» Problem details
Write every line out verbatim and omit the pictures.
◇ ◇ ◇ ◇ ◇ ◇ ◇
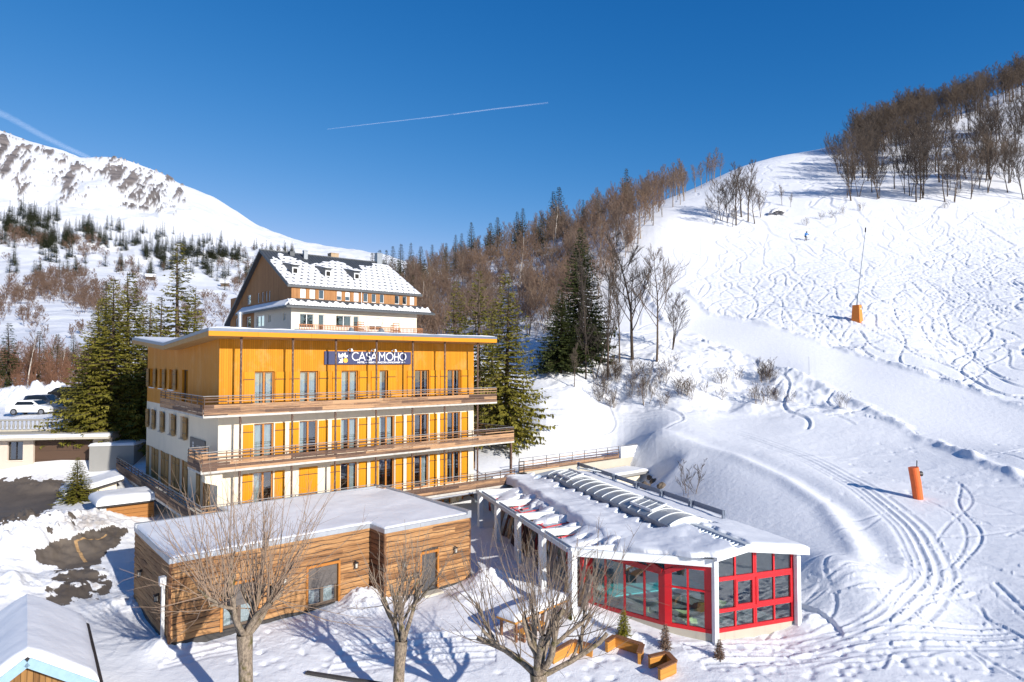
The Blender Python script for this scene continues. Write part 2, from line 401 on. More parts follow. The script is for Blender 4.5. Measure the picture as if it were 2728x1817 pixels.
rt = random.Random(5)
def wiggle(start, head, length, amp, wl, ph, drift=0):
    s = np.arange(0, length, .25); a = head + drift * s / length
    lat = amp * np.sin(2 * math.pi * s / wl + ph)
    dx, dy = np.sin(a), np.cos(a)
    x = start[0] + np.cumsum(dx) * .25 + lat * np.cos(head); y = start[1] + np.cumsum(dy) * .25 - lat * np.sin(head)
    return np.stack([x, y], 1)
for k in range(330):   # S turns, running down the slope towards the viewer
    px = rt.uniform(1780, 2900); Y = rt.uniform(84, 138)
    X = (px - CX) / FL * Y
    if px < 1900 and Y > 125: continue
    hd = math.pi + rt.gauss(-.15, .55)
    stamp(wiggle((X, Y), hd, rt.uniform(9, 44), rt.uniform(.7, 2.6), rt.uniform(9, 20), rt.uniform(0, 6.3), rt.gauss(0, .7)), rt.uniform(.12, .26), rt.uniform(.05, .15))
for k in range(190):   # traverses
    px = rt.uniform(1800, 2900); Y = rt.uniform(80, 122); X = (px - CX) / FL * Y
    hd = rt.choice([-1, 1]) * math.pi / 2 + rt.gauss(.25, .3)
    stamp(wiggle((X, Y), hd, rt.uniform(6, 24), rt.uniform(.1, .9), rt.uniform(10, 20), rt.uniform(0, 6.3), rt.gauss(0, .9)), rt.uniform(.11, .22), rt.uniform(.04, .12))
for k in range(70):   # far slope under the skyline
    px = rt.uniform(1880, 2300); Y = rt.uniform(138, 200); X = (px - CX) / FL * Y
    stamp(wiggle((X, Y), math.pi + rt.gauss(.2, .8), rt.uniform(6, 20), rt.uniform(.3, 1.4), rt.uniform(8, 15), rt.uniform(0, 6.3)), rt.uniform(.2, .4), rt.uniform(.07, .16))
DT *= np.where(piste > .2, 0, 1)
DT0 = DT.copy(); DT[:] = 0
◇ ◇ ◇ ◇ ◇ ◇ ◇
» Finished answer
The Blender Python script for this scene continues. Write part 2, from line 401 on. More parts follow. The script is for Blender 4.5. Measure the picture as if it were 2728x1817 pixels.
rt = random.Random(5)
def wiggle(start, head, length, amp, wl, ph, drift=0):
    s = np.arange(0, length, .25); a = head + drift * s / length
    lat = amp * np.sin(2 * math.pi * s / wl + ph)
    dx, dy = np.sin(a), np.cos(a)
    x = start[0] + np.cumsum(dx) * .25 + lat * np.cos(head); y = start[1] + np.cumsum(dy) * .25 - lat * np.sin(head)
    return np.stack([x, y], 1)
for k in range(330):   # S turns, running down the slope towards the viewer
    px = rt.uniform(1780, 2900); Y = rt.uniform(84, 138)
    X = (px - CX) / FL * Y
    if px < 1900 and Y > 125: continue
    hd = math.pi + rt.gauss(-.15, .55)
    stamp(wiggle((X, Y), hd, rt.uniform(9, 44), rt.uniform(.7, 2.6), rt.uniform(9, 20), rt.uniform(0, 6.3), rt.gauss(0, .7)), rt.uniform(.12, .26), rt.uniform(.05, .15))
for k in range(190):   # traverses
    px = rt.uniform(1800, 2900); Y = rt.uniform(80, 122); X = (px - CX) / FL * Y
    hd = rt.choice([-1, 1]) * math.pi / 2 + rt.gauss(.25, .3)
    stamp(wiggle((X, Y), hd, rt.uniform(6, 24), rt.uniform(.1, .9), rt.uniform(10, 20), rt.uniform(0, 6.3), rt.gauss(0, .9)), rt.uniform(.11, .22), rt.uniform(.04, .12))
for k in range(70):   # far slope under the skyline
    px = rt.uniform(1880, 2300); Y = rt.uniform(138, 200); X = (px - CX) / FL * Y
    stamp(wiggle((X, Y), math.pi + rt.gauss(.2, .8), rt.uniform(6, 20), rt.uniform(.3, 1.4), rt.uniform(8, 15), rt.uniform(0, 6.3)), rt.uniform(.2, .4), rt.uniform(.07, .16))
DT *= np.where(piste > .2, 0, 1)
DT0 = DT.copy(); DT[:] = 0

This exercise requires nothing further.